-- START Supplied entries --
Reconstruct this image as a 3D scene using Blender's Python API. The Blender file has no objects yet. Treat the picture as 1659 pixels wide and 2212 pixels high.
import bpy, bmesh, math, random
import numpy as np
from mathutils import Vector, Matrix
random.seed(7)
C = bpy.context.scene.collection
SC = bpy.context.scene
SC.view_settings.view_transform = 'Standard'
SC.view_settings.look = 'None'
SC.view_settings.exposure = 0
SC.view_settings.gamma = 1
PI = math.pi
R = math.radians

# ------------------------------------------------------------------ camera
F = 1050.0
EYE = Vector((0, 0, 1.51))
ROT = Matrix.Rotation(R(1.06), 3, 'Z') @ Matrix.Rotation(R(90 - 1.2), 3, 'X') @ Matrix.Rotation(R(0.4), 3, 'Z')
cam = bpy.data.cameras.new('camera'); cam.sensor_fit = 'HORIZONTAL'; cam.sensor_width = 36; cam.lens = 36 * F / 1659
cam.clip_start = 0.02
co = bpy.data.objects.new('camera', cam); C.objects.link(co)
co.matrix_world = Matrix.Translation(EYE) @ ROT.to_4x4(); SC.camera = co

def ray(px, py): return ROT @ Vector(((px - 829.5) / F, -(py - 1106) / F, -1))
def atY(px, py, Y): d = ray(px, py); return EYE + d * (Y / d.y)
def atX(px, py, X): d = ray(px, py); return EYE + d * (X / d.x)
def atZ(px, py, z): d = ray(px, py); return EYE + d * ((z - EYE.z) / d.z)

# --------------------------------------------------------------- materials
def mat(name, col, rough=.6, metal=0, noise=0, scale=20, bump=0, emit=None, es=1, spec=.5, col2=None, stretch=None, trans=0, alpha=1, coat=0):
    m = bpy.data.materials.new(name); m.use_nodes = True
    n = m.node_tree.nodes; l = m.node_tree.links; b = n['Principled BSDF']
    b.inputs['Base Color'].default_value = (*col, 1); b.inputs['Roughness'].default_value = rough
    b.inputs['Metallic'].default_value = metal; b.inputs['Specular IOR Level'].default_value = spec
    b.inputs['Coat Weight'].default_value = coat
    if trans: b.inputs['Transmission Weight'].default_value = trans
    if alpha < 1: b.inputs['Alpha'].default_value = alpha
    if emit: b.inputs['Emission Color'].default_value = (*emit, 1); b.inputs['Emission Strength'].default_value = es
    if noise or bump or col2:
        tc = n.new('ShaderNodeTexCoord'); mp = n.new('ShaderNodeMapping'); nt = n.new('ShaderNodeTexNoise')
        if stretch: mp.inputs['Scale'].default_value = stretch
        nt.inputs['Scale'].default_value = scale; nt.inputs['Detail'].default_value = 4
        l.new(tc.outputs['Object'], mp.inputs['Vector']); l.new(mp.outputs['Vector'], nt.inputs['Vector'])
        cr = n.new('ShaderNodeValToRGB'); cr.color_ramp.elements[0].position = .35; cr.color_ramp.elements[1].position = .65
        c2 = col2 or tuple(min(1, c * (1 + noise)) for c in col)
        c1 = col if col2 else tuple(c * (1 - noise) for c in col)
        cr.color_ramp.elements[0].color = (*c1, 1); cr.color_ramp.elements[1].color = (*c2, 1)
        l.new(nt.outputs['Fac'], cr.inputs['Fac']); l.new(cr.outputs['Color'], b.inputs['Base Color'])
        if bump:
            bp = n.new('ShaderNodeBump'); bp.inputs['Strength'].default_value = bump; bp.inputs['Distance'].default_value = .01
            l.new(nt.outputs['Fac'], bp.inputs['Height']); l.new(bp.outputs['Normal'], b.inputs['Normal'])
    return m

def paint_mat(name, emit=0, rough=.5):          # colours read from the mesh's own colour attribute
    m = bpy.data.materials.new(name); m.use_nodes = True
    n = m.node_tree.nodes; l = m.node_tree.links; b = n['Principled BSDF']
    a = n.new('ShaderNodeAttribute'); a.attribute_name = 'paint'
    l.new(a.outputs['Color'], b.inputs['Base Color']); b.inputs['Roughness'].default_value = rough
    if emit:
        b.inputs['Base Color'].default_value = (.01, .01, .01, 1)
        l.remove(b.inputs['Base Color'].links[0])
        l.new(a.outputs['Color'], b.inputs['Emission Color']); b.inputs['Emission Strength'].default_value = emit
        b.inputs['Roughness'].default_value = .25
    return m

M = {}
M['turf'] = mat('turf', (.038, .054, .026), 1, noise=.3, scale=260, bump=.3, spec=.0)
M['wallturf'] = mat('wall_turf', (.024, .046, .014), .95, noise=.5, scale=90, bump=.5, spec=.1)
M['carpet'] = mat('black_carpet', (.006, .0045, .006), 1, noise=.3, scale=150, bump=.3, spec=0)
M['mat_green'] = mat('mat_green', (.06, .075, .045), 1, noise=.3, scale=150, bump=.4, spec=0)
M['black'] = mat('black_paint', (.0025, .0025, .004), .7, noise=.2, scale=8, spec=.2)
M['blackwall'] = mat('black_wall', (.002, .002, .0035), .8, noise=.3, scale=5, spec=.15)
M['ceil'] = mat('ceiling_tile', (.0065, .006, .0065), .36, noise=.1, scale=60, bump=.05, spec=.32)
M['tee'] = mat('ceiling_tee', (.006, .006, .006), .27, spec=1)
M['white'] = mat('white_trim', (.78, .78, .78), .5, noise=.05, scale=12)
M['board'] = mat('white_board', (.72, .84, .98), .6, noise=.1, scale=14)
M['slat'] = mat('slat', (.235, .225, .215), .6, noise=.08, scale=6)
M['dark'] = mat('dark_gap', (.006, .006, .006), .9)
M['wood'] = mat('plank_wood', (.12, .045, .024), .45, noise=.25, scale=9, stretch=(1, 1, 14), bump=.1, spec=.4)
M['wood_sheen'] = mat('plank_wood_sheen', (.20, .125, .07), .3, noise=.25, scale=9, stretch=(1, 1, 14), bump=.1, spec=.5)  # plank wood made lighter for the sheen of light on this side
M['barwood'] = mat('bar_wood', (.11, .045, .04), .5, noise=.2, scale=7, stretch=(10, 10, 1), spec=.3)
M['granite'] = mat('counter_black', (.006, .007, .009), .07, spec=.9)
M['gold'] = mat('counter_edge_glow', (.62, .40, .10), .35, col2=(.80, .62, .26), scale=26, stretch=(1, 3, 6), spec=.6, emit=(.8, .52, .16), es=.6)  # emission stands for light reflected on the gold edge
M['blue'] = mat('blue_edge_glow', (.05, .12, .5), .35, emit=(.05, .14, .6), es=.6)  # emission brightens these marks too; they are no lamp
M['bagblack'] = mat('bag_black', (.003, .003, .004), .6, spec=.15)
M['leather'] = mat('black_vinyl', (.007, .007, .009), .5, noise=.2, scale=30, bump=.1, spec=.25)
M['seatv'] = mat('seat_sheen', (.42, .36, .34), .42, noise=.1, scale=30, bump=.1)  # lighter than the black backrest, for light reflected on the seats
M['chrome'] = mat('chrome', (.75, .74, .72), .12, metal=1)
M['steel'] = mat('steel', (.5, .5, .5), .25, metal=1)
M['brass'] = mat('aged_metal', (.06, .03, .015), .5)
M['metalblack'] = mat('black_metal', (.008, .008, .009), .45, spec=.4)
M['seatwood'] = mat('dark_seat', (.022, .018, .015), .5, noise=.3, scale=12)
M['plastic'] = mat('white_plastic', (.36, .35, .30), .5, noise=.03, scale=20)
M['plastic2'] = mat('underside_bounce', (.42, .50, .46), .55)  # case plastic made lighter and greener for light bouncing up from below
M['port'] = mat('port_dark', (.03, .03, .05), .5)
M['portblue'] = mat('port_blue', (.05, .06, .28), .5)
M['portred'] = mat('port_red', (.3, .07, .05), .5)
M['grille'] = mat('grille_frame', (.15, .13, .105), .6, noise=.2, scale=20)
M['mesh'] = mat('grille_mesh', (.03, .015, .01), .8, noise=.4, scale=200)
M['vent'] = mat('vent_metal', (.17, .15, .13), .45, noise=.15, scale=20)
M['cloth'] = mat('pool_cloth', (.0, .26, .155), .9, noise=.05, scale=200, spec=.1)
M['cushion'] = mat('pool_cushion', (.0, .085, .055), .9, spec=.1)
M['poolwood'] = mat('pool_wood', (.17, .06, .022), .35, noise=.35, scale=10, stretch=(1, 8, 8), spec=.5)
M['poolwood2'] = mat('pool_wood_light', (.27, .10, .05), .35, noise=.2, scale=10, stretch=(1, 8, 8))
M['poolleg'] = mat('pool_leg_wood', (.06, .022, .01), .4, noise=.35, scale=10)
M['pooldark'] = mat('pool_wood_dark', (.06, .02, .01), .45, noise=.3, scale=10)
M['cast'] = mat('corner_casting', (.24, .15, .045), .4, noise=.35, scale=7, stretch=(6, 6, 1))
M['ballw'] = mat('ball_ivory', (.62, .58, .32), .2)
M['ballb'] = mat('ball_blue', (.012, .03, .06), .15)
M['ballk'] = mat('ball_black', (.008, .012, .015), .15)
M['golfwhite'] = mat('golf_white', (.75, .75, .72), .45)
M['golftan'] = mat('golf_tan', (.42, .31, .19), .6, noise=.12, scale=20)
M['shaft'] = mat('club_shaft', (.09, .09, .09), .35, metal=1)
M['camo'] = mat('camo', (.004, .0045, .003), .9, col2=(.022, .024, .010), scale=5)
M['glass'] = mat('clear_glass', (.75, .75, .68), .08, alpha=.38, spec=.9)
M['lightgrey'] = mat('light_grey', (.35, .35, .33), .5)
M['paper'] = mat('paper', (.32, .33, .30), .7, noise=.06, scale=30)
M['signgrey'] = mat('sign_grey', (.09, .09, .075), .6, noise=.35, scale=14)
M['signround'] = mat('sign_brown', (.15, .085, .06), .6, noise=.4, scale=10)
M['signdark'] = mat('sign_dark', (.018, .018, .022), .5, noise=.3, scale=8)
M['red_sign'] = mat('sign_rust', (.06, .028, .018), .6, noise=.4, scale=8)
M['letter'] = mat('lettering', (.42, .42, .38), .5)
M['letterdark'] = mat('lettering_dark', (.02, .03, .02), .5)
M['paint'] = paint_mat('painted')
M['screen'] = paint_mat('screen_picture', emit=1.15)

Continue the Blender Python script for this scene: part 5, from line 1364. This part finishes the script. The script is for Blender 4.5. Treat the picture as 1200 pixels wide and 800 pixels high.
-- END Supplied entries --
• _Task prompt_
Every line above that contains the word "objects" should be reported.

• _Solution below_
Reconstruct this image as a 3D scene using Blender's Python API. The Blender file has no objects yet. Treat the picture as 1659 pixels wide and 2212 pixels high.
co = bpy.data.objects.new('camera', cam); C.objects.link(co)